From Texas Standard:
Thanks to computers and cameras in things we use and wear, there’s more data available about us than ever before. Whatever you’re doing right now, you’re producing data. Whether you’re walking your dog, sitting in traffic, or jogging on the treadmill, you are leaving a trail of data points behind you like bread crumbs.
James Pennebaker, University of Texas at Austin psychology professor, says much of that data is being tracked.
“Every place I go, I know there’s records,” Pennebaker says. “Everything I ask on the computer – my search terms are all available: whether or not I enter a particular room, the degree to which I rely on elevators versus stairs. My computer gets all sort of things in terms of how much I use the brakes, how I use the accelerator. I mean there’s an infinite amount of information here.”
To some the idea of all this information might be overwhelming or frightening. But to an increasing number of people who are logging and quantifying the data points of their day-to-day life, it’s useful. They collect these bread crumbs and turn them into what are called “life blogs.” Adam Leonard is one of those people.
“I’ve been referred to as cybernetic, because I would wear, you know, heart rate tracking systems,” Leonard says. “I happen to work in data, so in my professional life I’ve always been very analytical. So there’ll be jokes about being robotic or an android or things like that at times.”
Leonard was one of the first people to wear a FitBit – a device that tracks your heart rate, number of steps you’ve taken in the day, your sleep cycle and other things. Now he’s been logging information related to his health for over a decade. He’s nearly 50 and he plays basketball and football a few times a week with guys half his age. He says meticulous tracking has allowed him to do it.
“I’ve got a gym in my house,” Leonard says. “And I built this sculpture piece, I guess you’d put it. I cut it out of metal. It says ‘age is nothing.’ And when I wrote that I was considerably younger and age was not nearly as much of an issue as it is now. But now age is something to fight. But I’m still trying to make age nothing for me, and this is the path to do it.”

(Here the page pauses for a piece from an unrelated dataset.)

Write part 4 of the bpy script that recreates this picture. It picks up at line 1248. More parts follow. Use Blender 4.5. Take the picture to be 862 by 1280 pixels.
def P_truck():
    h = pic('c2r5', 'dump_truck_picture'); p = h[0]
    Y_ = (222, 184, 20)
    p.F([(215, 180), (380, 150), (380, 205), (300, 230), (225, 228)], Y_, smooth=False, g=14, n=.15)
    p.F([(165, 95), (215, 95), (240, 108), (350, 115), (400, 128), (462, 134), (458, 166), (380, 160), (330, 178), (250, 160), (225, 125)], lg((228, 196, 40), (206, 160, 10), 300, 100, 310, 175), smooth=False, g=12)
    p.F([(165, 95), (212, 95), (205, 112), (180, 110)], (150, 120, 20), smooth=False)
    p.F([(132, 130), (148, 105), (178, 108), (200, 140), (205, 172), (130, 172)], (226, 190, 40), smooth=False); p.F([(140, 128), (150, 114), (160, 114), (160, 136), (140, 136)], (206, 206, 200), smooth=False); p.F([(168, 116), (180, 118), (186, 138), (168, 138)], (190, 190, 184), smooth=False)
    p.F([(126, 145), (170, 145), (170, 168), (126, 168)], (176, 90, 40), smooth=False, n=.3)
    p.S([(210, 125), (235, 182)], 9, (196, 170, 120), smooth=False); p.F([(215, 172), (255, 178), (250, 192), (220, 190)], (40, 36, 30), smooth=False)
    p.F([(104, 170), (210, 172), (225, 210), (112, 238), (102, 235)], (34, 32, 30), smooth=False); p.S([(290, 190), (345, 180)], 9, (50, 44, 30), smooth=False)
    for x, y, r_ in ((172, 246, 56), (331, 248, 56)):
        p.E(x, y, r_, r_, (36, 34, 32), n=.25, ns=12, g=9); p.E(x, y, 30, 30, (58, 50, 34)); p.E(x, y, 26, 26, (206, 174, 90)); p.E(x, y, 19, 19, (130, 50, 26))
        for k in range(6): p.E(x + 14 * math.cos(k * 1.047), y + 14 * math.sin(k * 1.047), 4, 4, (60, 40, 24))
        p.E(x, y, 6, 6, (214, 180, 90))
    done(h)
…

Logging personal information isn’t a new idea – just ask anyone with a journal. And though technology has changed since the pen and ink days, people like Leonard have still had to manually opt into logging and collecting personal data. Austin data artist Laurie Frick thinks that will change soon.
“We’re in this moment of being tracked,” Frick says. “This was the decade that we went from being mysterious to being known. Sometime in the 2020’s people are going to turn around and go ‘Pfft – why did I think I was going to hide?’ This sense of identity itself and self-knowing that we think is so creepy now, I think we’re just not going to remember it as creepy. It’s just happening.”
Frick’s current piece of art involves interpersonal data. It visualizes her entire network of relationships – every person she can remember knowing. She thinks this might be the next step in logging personal data – not just our own steps and blood sugar, but the nature of our relationships with other people.
James Pennebaker says we can’t even begin to know what will be available in the years ahead.
“This new data revolution is going to increasingly allow us to get inside the skins of others,” he says.
So even if the future of personal data is still a little hazy, it’s coming one way or another. And more information about ourselves might mean a better understanding of other people, too.